Do this:
Return the line containing "Write a Blender", the line containing "S.camera = cam", and every line between them, exactly as they stand. Output nothing else.

***** Input for this task

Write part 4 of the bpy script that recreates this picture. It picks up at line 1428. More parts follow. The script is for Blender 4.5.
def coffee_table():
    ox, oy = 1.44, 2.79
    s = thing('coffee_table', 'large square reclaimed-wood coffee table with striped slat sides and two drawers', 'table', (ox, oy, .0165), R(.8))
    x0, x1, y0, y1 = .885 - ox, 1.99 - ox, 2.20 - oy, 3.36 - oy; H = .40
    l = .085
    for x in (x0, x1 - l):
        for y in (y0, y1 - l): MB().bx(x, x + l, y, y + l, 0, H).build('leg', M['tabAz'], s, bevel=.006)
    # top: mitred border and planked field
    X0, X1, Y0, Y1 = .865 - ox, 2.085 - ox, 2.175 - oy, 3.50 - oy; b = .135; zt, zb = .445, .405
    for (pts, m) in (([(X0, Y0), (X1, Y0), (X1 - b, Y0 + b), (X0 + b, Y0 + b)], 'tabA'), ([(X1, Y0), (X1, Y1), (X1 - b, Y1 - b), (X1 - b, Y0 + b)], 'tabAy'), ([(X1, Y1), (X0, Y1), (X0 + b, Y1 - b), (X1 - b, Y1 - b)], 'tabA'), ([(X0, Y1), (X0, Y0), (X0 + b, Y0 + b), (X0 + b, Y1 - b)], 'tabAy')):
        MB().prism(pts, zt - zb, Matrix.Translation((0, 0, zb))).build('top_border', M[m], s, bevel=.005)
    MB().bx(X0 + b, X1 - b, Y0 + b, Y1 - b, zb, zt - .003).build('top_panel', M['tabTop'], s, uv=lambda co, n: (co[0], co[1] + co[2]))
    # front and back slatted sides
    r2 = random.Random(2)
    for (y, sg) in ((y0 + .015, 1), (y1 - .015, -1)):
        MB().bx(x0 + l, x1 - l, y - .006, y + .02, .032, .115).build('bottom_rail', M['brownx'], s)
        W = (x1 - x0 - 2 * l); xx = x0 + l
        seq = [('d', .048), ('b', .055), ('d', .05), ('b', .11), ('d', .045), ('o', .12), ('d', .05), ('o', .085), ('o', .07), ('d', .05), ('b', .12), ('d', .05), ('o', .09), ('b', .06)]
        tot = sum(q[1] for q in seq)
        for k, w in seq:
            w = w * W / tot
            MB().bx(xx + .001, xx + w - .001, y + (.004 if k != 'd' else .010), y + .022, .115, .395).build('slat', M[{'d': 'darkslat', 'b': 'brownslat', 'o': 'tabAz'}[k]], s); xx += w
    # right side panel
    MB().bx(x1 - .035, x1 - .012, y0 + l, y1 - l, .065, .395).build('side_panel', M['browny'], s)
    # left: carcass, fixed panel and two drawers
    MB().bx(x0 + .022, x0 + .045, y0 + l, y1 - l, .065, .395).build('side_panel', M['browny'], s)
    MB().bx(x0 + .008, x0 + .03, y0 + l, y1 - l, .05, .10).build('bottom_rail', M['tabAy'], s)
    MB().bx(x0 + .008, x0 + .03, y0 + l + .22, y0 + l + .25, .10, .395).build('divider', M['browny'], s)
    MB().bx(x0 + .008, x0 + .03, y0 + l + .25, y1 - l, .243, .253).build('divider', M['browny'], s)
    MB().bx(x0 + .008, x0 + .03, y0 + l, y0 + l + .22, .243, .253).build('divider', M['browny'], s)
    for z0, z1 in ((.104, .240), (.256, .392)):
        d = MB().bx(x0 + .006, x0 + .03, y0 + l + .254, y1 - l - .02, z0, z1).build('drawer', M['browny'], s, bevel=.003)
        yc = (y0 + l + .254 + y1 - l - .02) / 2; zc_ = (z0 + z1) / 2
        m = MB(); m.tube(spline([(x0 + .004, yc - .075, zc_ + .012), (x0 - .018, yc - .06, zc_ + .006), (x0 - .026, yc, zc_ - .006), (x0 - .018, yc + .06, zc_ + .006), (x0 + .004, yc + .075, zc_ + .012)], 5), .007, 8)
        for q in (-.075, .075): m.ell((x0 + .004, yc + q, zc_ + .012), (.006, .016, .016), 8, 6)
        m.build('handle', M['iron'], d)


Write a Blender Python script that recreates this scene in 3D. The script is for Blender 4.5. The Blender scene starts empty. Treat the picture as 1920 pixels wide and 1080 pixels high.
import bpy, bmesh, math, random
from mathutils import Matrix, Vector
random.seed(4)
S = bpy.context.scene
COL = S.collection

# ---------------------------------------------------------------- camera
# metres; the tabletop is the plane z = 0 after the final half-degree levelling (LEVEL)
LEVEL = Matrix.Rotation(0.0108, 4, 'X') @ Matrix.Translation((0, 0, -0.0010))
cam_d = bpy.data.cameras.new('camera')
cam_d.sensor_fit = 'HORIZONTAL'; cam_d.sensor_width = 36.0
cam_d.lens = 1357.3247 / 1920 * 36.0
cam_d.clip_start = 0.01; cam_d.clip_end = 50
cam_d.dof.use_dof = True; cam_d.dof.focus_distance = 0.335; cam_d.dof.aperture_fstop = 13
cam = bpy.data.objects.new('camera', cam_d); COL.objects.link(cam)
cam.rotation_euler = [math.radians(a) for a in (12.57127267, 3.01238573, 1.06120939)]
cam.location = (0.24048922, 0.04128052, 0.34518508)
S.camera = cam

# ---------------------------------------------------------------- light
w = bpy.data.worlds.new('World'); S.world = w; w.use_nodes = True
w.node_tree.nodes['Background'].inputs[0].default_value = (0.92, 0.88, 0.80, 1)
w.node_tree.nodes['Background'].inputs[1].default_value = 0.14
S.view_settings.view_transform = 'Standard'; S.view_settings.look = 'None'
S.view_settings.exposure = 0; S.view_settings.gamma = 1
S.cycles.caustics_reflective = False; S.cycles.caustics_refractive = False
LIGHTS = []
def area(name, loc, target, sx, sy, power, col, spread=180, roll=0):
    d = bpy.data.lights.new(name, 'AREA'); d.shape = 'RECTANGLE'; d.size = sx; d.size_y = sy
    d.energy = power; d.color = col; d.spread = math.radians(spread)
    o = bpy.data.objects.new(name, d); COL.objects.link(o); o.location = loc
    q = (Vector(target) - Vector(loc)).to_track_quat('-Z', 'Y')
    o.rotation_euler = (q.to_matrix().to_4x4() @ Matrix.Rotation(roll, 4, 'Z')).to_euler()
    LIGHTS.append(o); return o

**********

Right answer:
Write a Blender Python script that recreates this scene in 3D. The script is for Blender 4.5. The Blender scene starts empty. Treat the picture as 1920 pixels wide and 1080 pixels high.
import bpy, bmesh, math, random
from mathutils import Matrix, Vector
random.seed(4)
S = bpy.context.scene
COL = S.collection

# ---------------------------------------------------------------- camera
# metres; the tabletop is the plane z = 0 after the final half-degree levelling (LEVEL)
LEVEL = Matrix.Rotation(0.0108, 4, 'X') @ Matrix.Translation((0, 0, -0.0010))
cam_d = bpy.data.cameras.new('camera')
cam_d.sensor_fit = 'HORIZONTAL'; cam_d.sensor_width = 36.0
cam_d.lens = 1357.3247 / 1920 * 36.0
cam_d.clip_start = 0.01; cam_d.clip_end = 50
cam_d.dof.use_dof = True; cam_d.dof.focus_distance = 0.335; cam_d.dof.aperture_fstop = 13
cam = bpy.data.objects.new('camera', cam_d); COL.objects.link(cam)
cam.rotation_euler = [math.radians(a) for a in (12.57127267, 3.01238573, 1.06120939)]
cam.location = (0.24048922, 0.04128052, 0.34518508)
S.camera = cam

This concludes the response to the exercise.